Here are five ways educators use video beyond lessons to save time, improve communication, and support student learning.
1. Giving Personalized Feedback on Student Work
Written feedback is time-consuming and often misunderstood. Students skim comments, misinterpret tone, or don't understand what needs to change, and educators spend hours typing detailed explanations that students don't fully process.
Video feedback changes this. Record a two-to-three-minute walkthrough of a student's work, pointing to specific areas while explaining what's strong and what needs improvement. Students hear your tone, see exactly what you're referencing, understand the feedback more clearly, and can rewatch it multiple times while you spend less time typing the same suggestions repeatedly.
2. Communicating with Parents and Guardians
Parent communication takes up significant time, especially when explaining grades, behavior concerns, or student progress. Emails can feel impersonal or get misinterpreted, and phone calls require scheduling that rarely works for everyone.
Video messages offer a better option. Record a quick update about a student's progress, explain an upcoming project, or address a concern so parents can watch on their schedule. This is especially useful for parent-teacher conferences when not all families can attend in person, and the video feels more personal because parents see and hear you, which builds trust and rapport.
3. Creating Video Instructions for Assignments and Projects
Students often misunderstand assignment directions, which leads to incomplete work, incorrect submissions, and repeated clarifications. Typing out detailed instructions helps, but students still miss steps or misread requirements.
Video instructions show students exactly what to do. Walk through the assignment step-by-step, demonstrate what the final product should look like, and clarify common points of confusion so students can pause, rewatch, and refer back as they work. This reduces the "I don't know what to do" questions and helps students complete assignments correctly the first time.
4. Building a Library of Frequently Asked Questions
Students ask the same questions repeatedly about due dates, submission procedures, absence policies, and grading.
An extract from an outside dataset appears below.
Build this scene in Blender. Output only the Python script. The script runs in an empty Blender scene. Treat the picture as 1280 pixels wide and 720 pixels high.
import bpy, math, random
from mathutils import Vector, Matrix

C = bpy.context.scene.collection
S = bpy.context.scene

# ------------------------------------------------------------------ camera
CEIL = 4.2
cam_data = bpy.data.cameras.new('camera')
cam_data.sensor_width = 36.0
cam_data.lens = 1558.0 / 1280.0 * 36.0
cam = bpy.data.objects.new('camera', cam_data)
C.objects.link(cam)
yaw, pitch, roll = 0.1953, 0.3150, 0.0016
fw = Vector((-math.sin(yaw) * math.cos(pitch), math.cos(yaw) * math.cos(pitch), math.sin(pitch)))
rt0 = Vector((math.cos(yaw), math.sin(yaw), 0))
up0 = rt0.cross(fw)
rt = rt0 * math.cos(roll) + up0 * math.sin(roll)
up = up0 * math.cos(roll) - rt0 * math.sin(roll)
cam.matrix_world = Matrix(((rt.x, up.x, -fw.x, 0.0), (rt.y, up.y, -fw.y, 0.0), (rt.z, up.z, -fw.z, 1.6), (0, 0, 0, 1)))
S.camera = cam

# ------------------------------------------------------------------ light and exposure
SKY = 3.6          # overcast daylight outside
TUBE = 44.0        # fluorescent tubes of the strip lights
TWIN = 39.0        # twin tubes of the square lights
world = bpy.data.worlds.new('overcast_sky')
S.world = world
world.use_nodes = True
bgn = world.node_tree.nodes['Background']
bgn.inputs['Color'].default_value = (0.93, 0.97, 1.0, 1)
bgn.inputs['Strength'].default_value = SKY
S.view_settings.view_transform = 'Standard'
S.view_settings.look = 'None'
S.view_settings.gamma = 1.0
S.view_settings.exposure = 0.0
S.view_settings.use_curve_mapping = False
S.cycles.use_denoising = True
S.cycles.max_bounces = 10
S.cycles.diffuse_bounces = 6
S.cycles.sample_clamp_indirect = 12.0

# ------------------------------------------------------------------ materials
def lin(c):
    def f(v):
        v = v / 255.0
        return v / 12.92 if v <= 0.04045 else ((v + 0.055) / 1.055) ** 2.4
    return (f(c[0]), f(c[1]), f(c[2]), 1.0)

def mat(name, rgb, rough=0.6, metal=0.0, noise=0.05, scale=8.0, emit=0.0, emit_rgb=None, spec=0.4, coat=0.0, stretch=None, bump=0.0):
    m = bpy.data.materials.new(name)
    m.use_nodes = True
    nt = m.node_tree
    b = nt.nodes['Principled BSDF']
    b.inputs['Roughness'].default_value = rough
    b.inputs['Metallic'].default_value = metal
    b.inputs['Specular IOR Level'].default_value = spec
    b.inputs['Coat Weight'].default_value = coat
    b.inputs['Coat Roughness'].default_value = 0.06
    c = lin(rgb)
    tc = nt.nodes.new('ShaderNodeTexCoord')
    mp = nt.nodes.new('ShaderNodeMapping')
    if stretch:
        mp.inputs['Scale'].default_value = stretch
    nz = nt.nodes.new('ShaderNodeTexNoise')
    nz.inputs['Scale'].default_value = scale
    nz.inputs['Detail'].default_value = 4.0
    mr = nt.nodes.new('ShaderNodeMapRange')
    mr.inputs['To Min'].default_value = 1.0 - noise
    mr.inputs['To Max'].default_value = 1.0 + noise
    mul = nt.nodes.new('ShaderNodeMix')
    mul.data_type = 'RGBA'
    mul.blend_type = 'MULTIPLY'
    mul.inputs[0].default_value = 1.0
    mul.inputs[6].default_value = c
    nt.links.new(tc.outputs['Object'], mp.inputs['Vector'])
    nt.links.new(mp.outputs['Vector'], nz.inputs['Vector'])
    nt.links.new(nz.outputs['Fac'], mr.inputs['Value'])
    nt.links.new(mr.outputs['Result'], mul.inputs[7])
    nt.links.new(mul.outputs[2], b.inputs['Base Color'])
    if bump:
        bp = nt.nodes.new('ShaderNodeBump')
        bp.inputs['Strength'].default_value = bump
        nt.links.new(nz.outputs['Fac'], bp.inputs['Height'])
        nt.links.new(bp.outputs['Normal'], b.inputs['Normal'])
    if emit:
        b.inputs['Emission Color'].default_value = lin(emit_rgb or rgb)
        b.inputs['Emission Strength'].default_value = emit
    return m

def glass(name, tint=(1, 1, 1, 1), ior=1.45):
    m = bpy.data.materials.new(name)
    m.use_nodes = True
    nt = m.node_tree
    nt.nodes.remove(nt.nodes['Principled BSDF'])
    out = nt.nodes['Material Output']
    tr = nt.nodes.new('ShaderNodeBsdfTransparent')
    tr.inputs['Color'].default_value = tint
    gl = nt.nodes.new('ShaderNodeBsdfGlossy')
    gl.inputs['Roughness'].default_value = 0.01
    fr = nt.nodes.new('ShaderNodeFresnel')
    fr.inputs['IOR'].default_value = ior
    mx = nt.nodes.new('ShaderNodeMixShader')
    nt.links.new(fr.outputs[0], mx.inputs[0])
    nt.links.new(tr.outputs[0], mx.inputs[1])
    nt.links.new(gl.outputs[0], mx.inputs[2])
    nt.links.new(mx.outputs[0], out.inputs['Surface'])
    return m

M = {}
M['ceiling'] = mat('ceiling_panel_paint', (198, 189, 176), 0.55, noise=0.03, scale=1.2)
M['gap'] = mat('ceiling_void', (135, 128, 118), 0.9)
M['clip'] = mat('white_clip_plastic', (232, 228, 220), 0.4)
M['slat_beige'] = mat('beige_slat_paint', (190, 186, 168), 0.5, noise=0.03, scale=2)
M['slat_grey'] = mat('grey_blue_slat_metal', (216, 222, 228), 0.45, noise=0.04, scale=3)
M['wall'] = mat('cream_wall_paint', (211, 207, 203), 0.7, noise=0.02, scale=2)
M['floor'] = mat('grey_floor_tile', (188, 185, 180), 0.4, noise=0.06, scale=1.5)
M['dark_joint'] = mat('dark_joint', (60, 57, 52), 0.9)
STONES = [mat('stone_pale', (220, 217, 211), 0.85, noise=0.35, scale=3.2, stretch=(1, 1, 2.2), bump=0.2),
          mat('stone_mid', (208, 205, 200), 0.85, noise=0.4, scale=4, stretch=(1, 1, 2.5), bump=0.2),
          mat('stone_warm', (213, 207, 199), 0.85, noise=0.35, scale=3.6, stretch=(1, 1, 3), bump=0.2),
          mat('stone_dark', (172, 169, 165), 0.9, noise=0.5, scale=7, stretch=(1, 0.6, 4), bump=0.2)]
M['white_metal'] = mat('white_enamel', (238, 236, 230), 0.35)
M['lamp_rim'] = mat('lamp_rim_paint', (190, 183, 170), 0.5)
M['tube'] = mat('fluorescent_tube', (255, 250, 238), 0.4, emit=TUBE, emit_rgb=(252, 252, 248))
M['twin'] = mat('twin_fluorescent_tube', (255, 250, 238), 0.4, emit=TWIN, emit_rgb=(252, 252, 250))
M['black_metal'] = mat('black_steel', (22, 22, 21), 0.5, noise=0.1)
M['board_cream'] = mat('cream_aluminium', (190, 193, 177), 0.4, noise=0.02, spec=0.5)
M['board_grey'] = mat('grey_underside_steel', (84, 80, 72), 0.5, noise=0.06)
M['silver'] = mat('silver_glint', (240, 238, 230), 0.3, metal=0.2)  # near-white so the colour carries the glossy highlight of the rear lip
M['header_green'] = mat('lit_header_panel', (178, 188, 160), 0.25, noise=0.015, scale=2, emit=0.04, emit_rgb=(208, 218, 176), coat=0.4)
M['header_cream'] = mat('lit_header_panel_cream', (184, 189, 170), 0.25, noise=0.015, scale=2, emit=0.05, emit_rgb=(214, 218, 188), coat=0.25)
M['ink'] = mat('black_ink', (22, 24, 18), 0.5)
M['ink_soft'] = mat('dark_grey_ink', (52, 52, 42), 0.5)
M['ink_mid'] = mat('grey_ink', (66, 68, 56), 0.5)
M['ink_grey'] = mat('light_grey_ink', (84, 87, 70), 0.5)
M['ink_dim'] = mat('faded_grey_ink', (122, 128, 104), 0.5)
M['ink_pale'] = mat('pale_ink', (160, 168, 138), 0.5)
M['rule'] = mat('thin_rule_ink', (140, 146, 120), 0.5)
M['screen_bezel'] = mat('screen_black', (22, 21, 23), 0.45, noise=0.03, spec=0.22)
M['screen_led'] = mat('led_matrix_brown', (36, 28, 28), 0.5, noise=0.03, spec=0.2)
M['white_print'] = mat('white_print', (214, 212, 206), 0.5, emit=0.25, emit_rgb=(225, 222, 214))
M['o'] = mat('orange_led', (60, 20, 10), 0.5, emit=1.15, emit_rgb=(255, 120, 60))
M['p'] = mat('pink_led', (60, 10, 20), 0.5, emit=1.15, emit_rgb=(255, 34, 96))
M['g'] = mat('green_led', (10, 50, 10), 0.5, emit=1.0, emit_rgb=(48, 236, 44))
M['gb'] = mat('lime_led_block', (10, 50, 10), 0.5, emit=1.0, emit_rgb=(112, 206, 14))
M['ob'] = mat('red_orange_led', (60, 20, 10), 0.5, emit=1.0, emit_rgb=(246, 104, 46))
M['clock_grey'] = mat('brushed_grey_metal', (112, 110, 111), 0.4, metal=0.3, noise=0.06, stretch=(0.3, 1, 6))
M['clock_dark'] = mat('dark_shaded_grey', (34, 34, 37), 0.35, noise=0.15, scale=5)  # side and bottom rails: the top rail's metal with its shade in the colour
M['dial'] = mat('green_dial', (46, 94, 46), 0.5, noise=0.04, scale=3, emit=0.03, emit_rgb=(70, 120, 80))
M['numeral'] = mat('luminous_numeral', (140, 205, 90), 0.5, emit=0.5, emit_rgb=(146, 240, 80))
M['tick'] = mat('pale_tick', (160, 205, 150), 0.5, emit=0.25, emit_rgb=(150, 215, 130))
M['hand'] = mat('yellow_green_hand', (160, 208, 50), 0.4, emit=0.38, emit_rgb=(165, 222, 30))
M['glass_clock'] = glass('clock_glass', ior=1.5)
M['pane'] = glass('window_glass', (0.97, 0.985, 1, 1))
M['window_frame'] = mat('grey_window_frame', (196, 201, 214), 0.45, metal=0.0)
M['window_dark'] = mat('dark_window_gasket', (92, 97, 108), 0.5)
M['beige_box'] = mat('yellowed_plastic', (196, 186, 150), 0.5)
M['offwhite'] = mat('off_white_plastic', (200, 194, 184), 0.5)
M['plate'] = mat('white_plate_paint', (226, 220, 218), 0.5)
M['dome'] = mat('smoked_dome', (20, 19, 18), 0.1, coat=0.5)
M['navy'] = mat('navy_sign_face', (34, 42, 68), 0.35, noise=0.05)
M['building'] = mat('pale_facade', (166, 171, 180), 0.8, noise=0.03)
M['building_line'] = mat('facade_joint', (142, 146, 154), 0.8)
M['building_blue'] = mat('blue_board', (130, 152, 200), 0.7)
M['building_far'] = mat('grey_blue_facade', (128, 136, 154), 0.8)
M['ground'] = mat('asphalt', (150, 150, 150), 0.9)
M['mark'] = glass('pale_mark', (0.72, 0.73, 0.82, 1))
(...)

Answering individually takes time and doesn't solve the problem for the next student with the same question.
Record short videos answering your most common questions and organize them by topic so when a student asks something you've already recorded, you can send them the video link. This creates a self-service resource that students can access anytime while you stop repeating yourself and students get answers immediately.
5. Demonstrating Processes and Procedures
Certain classroom tasks require clear, repeatable processes like using specific software, setting up lab equipment, formatting citations, or navigating a learning platform. Explaining these processes verbally every time wastes instructional time.
Record video demonstrations once and share them with students so when they forget how to do something, they can reference the video instead of interrupting class or waiting for help. This works for both academic skills and classroom logistics, and it helps absent students catch up without needing one-on-one explanations.
Making Video Work in Your Teaching Practice
These five uses of video don't replace teaching but make it more efficient by reducing repetitive tasks, improving communication, and giving students better resources for learning independently.
Start small by picking one area where you're repeating yourself or spending too much time on administrative communication. Record a video and see how it changes your workflow, then build your library over time as you identify more opportunities to use video effectively.